1 Translated literally, the words mean, “Cleanliness is a virtue/Please don’t leave any spots.” But in German, the words at the ends of the two lines rhyme—Zier and mir. So the quip is actually more playful than an exact translation suggests, more like “Behold my album’s cleanliness,/and when you write don’t make a mess.” Translating rhyming poetry is often a matter of interpretation like this. To capture the overall sense or feeling of the poem, the translator must sometimes go beyond a simple word-by-word translation.
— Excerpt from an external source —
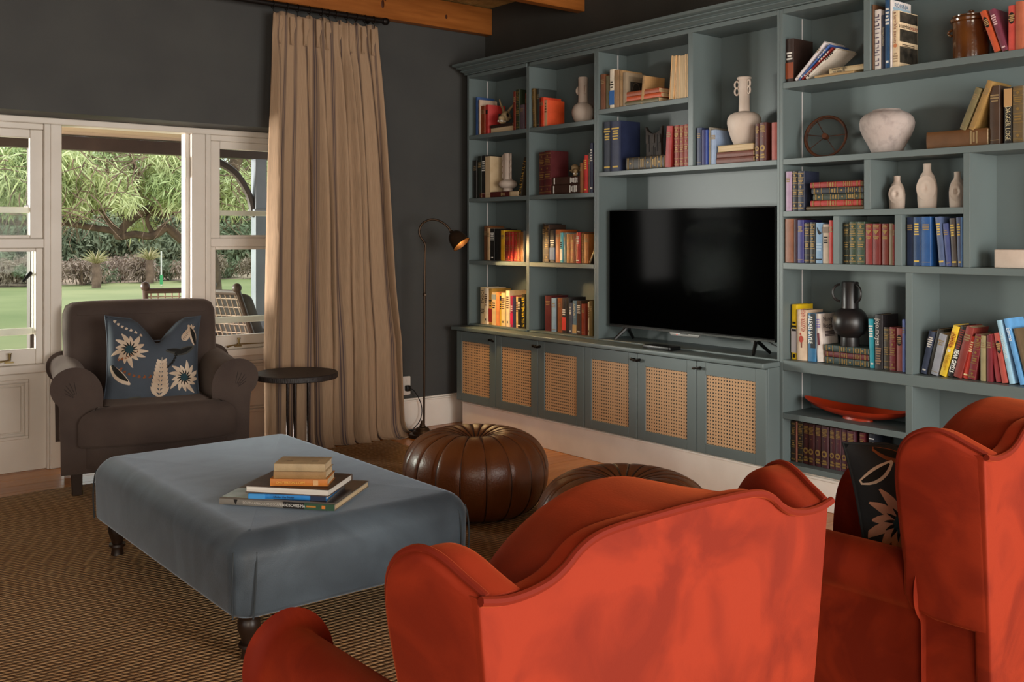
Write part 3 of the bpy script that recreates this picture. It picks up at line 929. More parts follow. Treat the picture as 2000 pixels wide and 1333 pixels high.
# ================================================================ curtain
def curtain_material():
    m = bpy.data.materials.new('striped_linen'); m.use_nodes = True
    nt = m.node_tree; b = nt.nodes['Principled BSDF']; b.inputs['Roughness'].default_value = 0.9
    b.inputs['Specular IOR Level'].default_value = 0.15
    uv = nt.nodes.new('ShaderNodeUVMap'); sp = nt.nodes.new('ShaderNodeSeparateXYZ'); nt.links.new(uv.outputs[0], sp.inputs[0])
    mm = nt.nodes.new('ShaderNodeMath'); mm.operation = 'FRACT'
    m2 = nt.nodes.new('ShaderNodeMath'); m2.operation = 'MULTIPLY'; m2.inputs[1].default_value = 12.0
    nt.links.new(sp.outputs['X'], m2.inputs[0]); nt.links.new(m2.outputs[0], mm.inputs[0])
    r = nt.nodes.new('ShaderNodeValToRGB')
    cr = r.color_ramp; cr.interpolation = 'LINEAR'
    base = lin('#a58a70'); dark = lin('#5a4c4c'); mid = lin('#8a735f')
    cr.elements[0].position = 0; cr.elements[0].color = base
    cr.elements[1].position = 1; cr.elements[1].color = base
    for p, c in ((.30, base), (.315, mid), (.40, mid), (.412, dark), (.462, dark), (.474, mid), (.53, mid), (.54, dark), (.575, dark), (.59, mid), (.66, mid), (.68, base)):
        e = cr.elements.new(p); e.color = c
    nt.links.new(mm.outputs[0], r.inputs['Fac'])
    n = nt.nodes.new('ShaderNodeTexNoise'); n.inputs['Scale'].default_value = 1.0; n.inputs['Detail'].default_value = 5
    mp = nt.nodes.new('ShaderNodeMapping'); mp.inputs['Scale'].default_value = (900, 25, 1)
    nt.links.new(uv.outputs[0], mp.inputs['Vector']); nt.links.new(mp.outputs[0], n.inputs['Vector'])
    mx = nt.nodes.new('ShaderNodeMix'); mx.data_type = 'RGBA'; mx.blend_type = 'MULTIPLY'; mx.inputs['Factor'].default_value = 0.55
    nt.links.new(r.outputs['Color'], mx.inputs['A']); 
    r2 = nt.nodes.new('ShaderNodeValToRGB'); r2.color_ramp.elements[0].position = .3; r2.color_ramp.elements[1].position = .7
    r2.color_ramp.elements[0].color = (.6, .6, .6, 1); r2.color_ramp.elements[1].color = (1.15, 1.1, 1.05, 1)
    nt.links.new(n.outputs['Fac'], r2.inputs['Fac']); nt.links.new(r2.outputs['Color'], mx.inputs['B'])
    nt.links.new(mx.outputs['Result'], b.inputs['Base Color'])
    bp = nt.nodes.new('ShaderNodeBump'); bp.inputs['Strength'].default_value = .25; bp.inputs['Distance'].default_value = .003
    nt.links.new(n.outputs['Fac'], bp.inputs['Height']); nt.links.new(bp.outputs['Normal'], b.inputs['Normal'])
    # no subsurface scattering, the cloth is opaque
    b.inputs['Subsurface Weight'].default_value = 0.0
    return m
LINEN = curtain_material()
def curtain_pt(u, v):
    """u across, v 0 top .. 1 bottom; pleated at the heading, opening out and trailing on the floor"""
    xt = -1.79 + 0.76 * u
    xb = -1.86 + 1.02 * u + 0.06 * max(0, u - .75) * 4 * v ** 6
    w = min(1, v / .75) ** 1.3
    bul = 0.05 * math.sin(PI * min(1, v * 1.6)) * u
    x = xt + (xb - xt) * w + bul * (1 - v) * .8
    ph = 2 * PI * (7.4 * u + 0.42 * math.sin(7 * u + 1.3) + 0.22 * math.sin(17 * u + .5) + 0.16 * math.sin(2.6 * v + 9 * u) * v)
    amp = (0.028 + 0.042 * min(1, v * 2.2) + 0.022 * v) * (1 + .35 * math.sin(11 * u + 1.7))
    fold = math.sin(ph) + 0.42 * math.sin(2 * ph + .9 * math.sin(4 * v + 3 * u)) + 0.3 * math.sin(.5 * ph + 2) + .16 * math.sin(3 * ph + 5 * v)
    y = -0.155 - 0.02 * v + amp * fold * 0.62
    pin = math.exp(-((v - .055) / .03) ** 2)
    y = y * (1 - .55 * pin) + (-.15) * .55 * pin
    x += 0.018 * math.cos(ph) * min(1, v * 3)
    z = 2.775 - 2.772 * min(1, v / .975)
    if v > .95:
        k = (v - .95) / .05
        y -= 0.05 * k * (1 + .4 * math.sin(ph * .5)) 
        x += 0.05 * k * max(0, u - .8) * 4
        z = max(z, 0.006 + .02 * (1 + math.sin(ph)) * (1 - k))
    y = min(y, -0.045)
    return (x, y, z + .012 * math.sin(ph) * (1 if v < .01 else 0))
NU, NV = 300, 70
cu = thing('curtain', 'full-length striped beige linen curtain gathered beside the window', 'curtain', (0, 0, 0))
cm = MB().grid(lambda u, v: curtain_pt(u, v), NU, NV)
me = cm.mesh('drape', 60)
uvl = me.uv_layers.new(name='UVMap')
co = np.empty(len(me.loops), dtype=np.int32); me.loops.foreach_get('vertex_index', co)
uvs = np.stack([(co % NU) / (NU - 1), 1 - (co // NU) / (NV - 1)], axis=1).astype(np.float32)
uvl.data.foreach_set('uv', uvs.ravel())
me.materials.append(LINEN)
dp = link('drape', me, cu)
sd = dp.modifiers.new('cloth', 'SOLIDIFY'); sd.thickness = 0.003; sd.offset = 0
for k in range(9):       # pinched heading pleats
    u = (k + .5) / 9
    x, y, z = curtain_pt(u, .01)
    pk = MB()
    for j in (-1, 0, 1):
        pk.tube([(x + j * .009, y - .022, z + .004), (x + j * .011, y - .028, z - .05), (x + j * .004, y - .014, z - .105), (x + j * .009, y - .02, z - .17)], [.008, .009, .006, .003], 6)
    pk.build('pinch_pleat', LINEN, cu)
RODM = M('dark_iron_rod', '#1c1613', 0.5, metal=0.5)
rod = thing('curtain_rod', 'dark iron curtain rod below the ceiling beam', 'curtain rod', (0, 0, 0))
MB().tube([(-4.9, -0.155, 2.822), (-0.99, -0.155, 2.822)], 0.017, 12).build('rod', RODM, rod)
MB().lathe([(.0001, 0), (.02, .004), (.026, .02), (.024, .04), (.012, .052), (.0001, .055)], 12).build('finial', RODM, rod, loc=(-0.995, -0.155, 2.822), rot=(0, PI / 2, 0))
for k, x in enumerate((-1.79, -1.70, -1.625, -1.54, -1.45, -1.40, -1.35, -1.27, -1.20, -1.13, -1.06)):
    a0 = [(x + .004 * math.sin(k), -0.155 + .024 * math.cos(t * PI / 8), 2.818 + .024 * math.sin(t * PI / 8)) for t in range(16)]
    rgm = MB().tube(a0, .003, 6, closed=True)
    rgm.tube([(x, -.155, 2.794), (x + .003, -.16, 2.775), (x, -.165, 2.762)], .002, 5)
    rgm.build('curtain_ring', RODM, rod)
for x in (-3.2, -1.02):
    MB().tube([(x, -.155, 2.822), (x, -.02, 2.84), (x, -.005, 2.84)], [.009, .009, .02], 8).build('rod_bracket', RODM, rod)

# ================================================================ floor lamp, socket, cable
LAMPM = M('bronze_lamp_metal', '#3d2f24', 0.42, '#4b3a2c', 8, metal=0.75)
LX, LY = -0.765, -0.30
lamp = thing('floor_lamp', 'slim bronze gooseneck floor lamp lit beside the bookcase', 'lamp', (LX, LY, 0.0))
MB().lathe([(.095, 0), (.095, .012), (.088, .022), (.07, .026), (.066, .036), (.058, .042), (.05, .046), (.045, .058), (.034, .066), (.022, .07), (.018, .085), (.012, .095), (.009, .11)], 32).build('base', LAMPM, lamp)
AD = Vector((.778, -.628, 0))      # the neck arches along the wall towards the shelves
pole = smooth_path([tuple(AD * a + Vector((0, 0, z))) for a, z in ((.010, .09), (.012, .5), (.014, .97), (.018, 1.25), (.018, 1.31), (-.012, 1.36), (-.022, 1.40), (.0, 1.45), (.06, 1.478), (.12, 1.466), (.168, 1.432), (.188, 1.405))], 6)
MB().tube(pole, .0075, 10).build('pole', LAMPM, lamp)
MB().lathe([(.008, 0), (.012, .004), (.012, .02), (.008, .024)], 12, (.011, -.009, .955)).build('joint_collar', LAMPM, lamp)
MB().tube([(.011, -.009, .967), (.004, -.03, .967)], [.004, .007], 8).build('thumb_screw', LAMPM, lamp)
ax = Vector((.30, -.50, -.66)).normalized()
q = (-ax).to_track_quat('Z', 'Y').to_euler()
neck = AD * .192 + Vector((0, 0, 1.400))
shd = [(.012, .0), (.014, -.012), (.030, -.020), (.046, -.036), (.056, -.060), (.061, -.09), (.066, -.118), (.068, -.123), (.065, -.122), (.059, -.09), (.053, -.06), (.043, -.038), (.028, -.024), (.008, -.018)]
MB().lathe(shd, 28, cap=False).build('shade', LAMPM, lamp, loc=neck, rot=q)
BULB = M('lamp_bulb', '#fff0d0', 0.4, emit='#ffb75e', estr=55.0)
MB().ellipsoid((0, 0, 0), .026, .026, .03, 14, 10).build('bulb', BULB, lamp, loc=neck + ax * .075, rot=q)
ld = bpy.data.lights.new('lamp_light', 'SPOT'); ld.energy = 30; ld.color = (1.0, .66, .30); ld.spot_size = math.radians(115); ld.spot_blend = .35; ld.shadow_soft_size = .03
lo = bpy.data.objects.new('lamp_light', ld); COL.objects.link(lo); lo.parent = lamp
lo.location = neck + ax * .108; lo.rotation_euler = ax.to_track_quat('-Z', 'Y').to_euler()

SOCK = M('socket_plastic', '#d8cfc6', 0.4)
so = thing('wall_socket', 'white double wall socket between the curtain and floor lamp', 'socket', (-0.735, 0.0, 0.308))
MB().puff(rrect(-.062, .062, -.066, .066, .008, 3), .012, 0, .003, lambda u, v, d: (u, -d, v), 3).build('plate', SOCK, so)
for x in (-.028, .03):
    MB().box(x - .005, x + .005, -.0155, -.012, .028, .046).build('switch', SOCK, so, bevel=.0015)
    hm = MB()
    for dx, dz in ((0, -.004), (-.011, -.026), (.011, -.026)):
        hm.box(x + dx - .003, x + dx + .003, -.0128, -.0118, dz - .004, dz + .004)
    hm.build('pin_holes', M('socket_hole', '#15110f', .8), so)
pg = thing('lamp_plug', 'black plug and lead running from the socket to the lamp', 'plug', (-0.705, -0.012, 0.292))
MB().puff(rrect(-.018, .018, -.022, .02, .008, 3), .03, .002, .008, lambda u, v, d: (u, -d, v), 3).build('plug', TVB, pg)
cp = smooth_path([(0.0, -.028, .0), (.03, -.05, -.02), (.075, -.06, -.10), (.088, -.06, -.17), (.06, -.07, -.235), (.0, -.09, -.272), (-.035, -.12, -.285), (-.01, -.18, -.286), (-.05, -.215, -.286), (-.058, -.25, -.286)], 6)
MB().tube(cp, .0035, 6).build('lead', TVB, pg)
MB().puff(rrect(-.03, .03, -.014, .014, .008, 3), .022, .003, .006, lambda u, v, d: (-.04 + u, -.12 + v, -.291 + d), 2).build('foot_switch', TVB, pg)

# ================================================================ side table
TBL = M('charred_wood_top', '#221c1a', 0.5, '#332c2a', 9, (0.3, .7), stretch=(1, 8, 1), bump=0.5, bscale=30)
STEEL = M('dark_steel_leg', '#6a6462', 0.18, metal=1.0)
st = thing('side_table', 'small round black side table in front of the curtain', 'side table', (-1.83, -0.555, RZ))
MB().lathe([(.238, 0), (.243, .004), (.243, .03), (.239, .034), (.0001, .034)], 48, (0, 0, .51)).build('table_top', TBL, st)
for a in (-2.15, -.35, 1.9):
    x, y = .07 * math.cos(a), .07 * math.sin(a)
    MB().tube([(x, y, .008), (x, y, .512)], .011, 10).build('leg', STEEL, st)
MB().lathe([(.15, 0), (.15, .006), (.145, .008), (.0001, .008)], 32).build('base_plate', STEEL, st)
MB().lathe([(.11, .505), (.11, .511), (.0001, .511)], 24).build('mount_plate', STEEL, st)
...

This is the approach taken in this book.

2 Jutta is pronounced YU-tah.

IV: Thinking of God

1 Trayfe refers to forbidden, or nonkosher, foods, including ham and other pork products.

VI: Near and Far

1 This poem is by the German writer Johann Wolfgang von Goethe, who lived from 1749 to 1832.

XVI: To Poland

1 Pabianice is pronounced pub-YAH-nitz or pub-yah-NITZ-a.

2 Eliza Orzeszkowa was a famous Polish writer who lived from 1842 to 1910.

XIX: Help!

1 This quotation is from the writings of Johann Wolfgang von Goethe.

XXIV: Paris

1 Guy is pronounced Gee, with a hard g, as in the word game.

XXV: Like a Bird

1 Grynszpan is pronounced GREEN-span.

Acknowledgments

1 This is a poem that children often wrote on the final page of a poesiealbum. The joke was, as there were no more pages to write on, no one could possibly write “behind” this last poem—and therefore, no one could love the poesiealbum’s owner more than the writer. In this case, the writer was Jutta’s sister, Ruth.

2 And this is another clever poesiealbum feature—sometimes girls didn’t write the date, but instead wrote this little verse that played off the rhyme with the word for the forget-me-not flower.